_WHAT IS ASKED_: Repeat every line of the listing below exactly, minus the pictures.

_GIVEN DATA_:

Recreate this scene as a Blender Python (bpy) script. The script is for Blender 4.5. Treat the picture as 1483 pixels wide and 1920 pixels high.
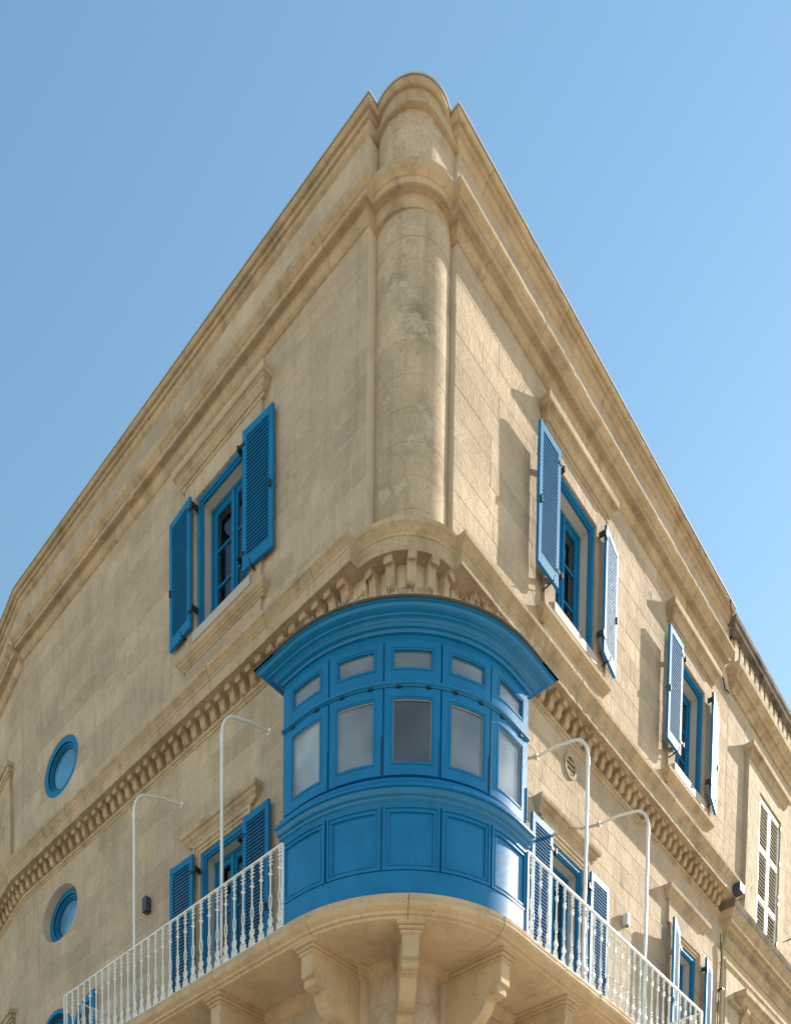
import bpy, bmesh, math, random
from mathutils import Vector, Matrix
random.seed(7)
R = math.radians
for o in list(bpy.data.objects): bpy.data.objects.remove(o)
SC = bpy.context.scene; COL = SC.collection

# ------------------------------------------------------------------ camera
CAM = Vector((-8.7, -7.2, 1.6))
YAW, PITCH, ROLL, FPX, CX, CY, W, H = 0.773542974, -0.0561950204, 0.00800312705, 1725.89, 599.27, 2885.93, 1483.0, 1920.0
fw = Vector((math.cos(YAW), math.sin(YAW), 0)); rt = Vector((math.sin(YAW), -math.cos(YAW), 0)); up = Vector((0, 0, 1))
F2 = fw*math.cos(PITCH)+up*math.sin(PITCH); U2 = -fw*math.sin(PITCH)+up*math.cos(PITCH)
R3 = rt*math.cos(ROLL)+U2*math.sin(ROLL); U3 = -rt*math.sin(ROLL)+U2*math.cos(ROLL)
cd = bpy.data.cameras.new('camera'); cam = bpy.data.objects.new('camera', cd); COL.objects.link(cam)
M = Matrix((R3, U3, -F2)).transposed().to_4x4(); M.translation = CAM
cam.matrix_world = M
cd.sensor_fit = 'HORIZONTAL'; cd.sensor_width = 36.0; cd.lens = 36.0*FPX/W
cd.shift_x = (W/2-CX)/W; cd.shift_y = (CY-H/2)/W
cd.clip_start = 0.1; cd.clip_end = 8000
SC.camera = cam
SC.cycles.caustics_reflective = False; SC.cycles.caustics_refractive = False; SC.cycles.blur_glossy = 1.0
def px(p):
    v = Vector(p)-CAM; d = v.dot(F2)
    if d < .1: return (-1e6, -1e6)
    return (CX+FPX*v.dot(R3)/d, CY-FPX*v.dot(U3)/d)

# ------------------------------------------------------------------ light
SUN = Vector((.71, -.18, .42)).normalized()
el = math.asin(SUN.z); az = math.atan2(SUN.x, SUN.y)
wd = bpy.data.worlds.new('World'); SC.world = wd; wd.use_nodes = True
nt = wd.node_tree; bg = nt.nodes['Background']; sky = nt.nodes.new('ShaderNodeTexSky')
sky.sky_type = 'NISHITA'; sky.sun_disc = False; sky.sun_elevation = el; sky.sun_rotation = az
sky.air_density = 1.8; sky.dust_density = 0.3; sky.ozone_density = 2.0; sky.altitude = 0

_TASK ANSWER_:
Recreate this scene as a Blender Python (bpy) script. The script is for Blender 4.5. Treat the picture as 1483 pixels wide and 1920 pixels high.
import bpy, bmesh, math, random
from mathutils import Vector, Matrix
random.seed(7)
R = math.radians
for o in list(bpy.data.objects): bpy.data.objects.remove(o)
SC = bpy.context.scene; COL = SC.collection

# ------------------------------------------------------------------ camera
CAM = Vector((-8.7, -7.2, 1.6))
YAW, PITCH, ROLL, FPX, CX, CY, W, H = 0.773542974, -0.0561950204, 0.00800312705, 1725.89, 599.27, 2885.93, 1483.0, 1920.0
fw = Vector((math.cos(YAW), math.sin(YAW), 0)); rt = Vector((math.sin(YAW), -math.cos(YAW), 0)); up = Vector((0, 0, 1))
F2 = fw*math.cos(PITCH)+up*math.sin(PITCH); U2 = -fw*math.sin(PITCH)+up*math.cos(PITCH)
R3 = rt*math.cos(ROLL)+U2*math.sin(ROLL); U3 = -rt*math.sin(ROLL)+U2*math.cos(ROLL)
cd = bpy.data.cameras.new('camera'); cam = bpy.data.objects.new('camera', cd); COL.objects.link(cam)
M = Matrix((R3, U3, -F2)).transposed().to_4x4(); M.translation = CAM
cam.matrix_world = M
cd.sensor_fit = 'HORIZONTAL'; cd.sensor_width = 36.0; cd.lens = 36.0*FPX/W
cd.shift_x = (W/2-CX)/W; cd.shift_y = (CY-H/2)/W
cd.clip_start = 0.1; cd.clip_end = 8000
SC.camera = cam
SC.cycles.caustics_reflective = False; SC.cycles.caustics_refractive = False; SC.cycles.blur_glossy = 1.0
def px(p):
    v = Vector(p)-CAM; d = v.dot(F2)
    if d < .1: return (-1e6, -1e6)
    return (CX+FPX*v.dot(R3)/d, CY-FPX*v.dot(U3)/d)

# ------------------------------------------------------------------ light
SUN = Vector((.71, -.18, .42)).normalized()
el = math.asin(SUN.z); az = math.atan2(SUN.x, SUN.y)
wd = bpy.data.worlds.new('World'); SC.world = wd; wd.use_nodes = True
nt = wd.node_tree; bg = nt.nodes['Background']; sky = nt.nodes.new('ShaderNodeTexSky')
sky.sky_type = 'NISHITA'; sky.sun_disc = False; sky.sun_elevation = el; sky.sun_rotation = az
sky.air_density = 1.8; sky.dust_density = 0.3; sky.ozone_density = 2.0; sky.altitude = 0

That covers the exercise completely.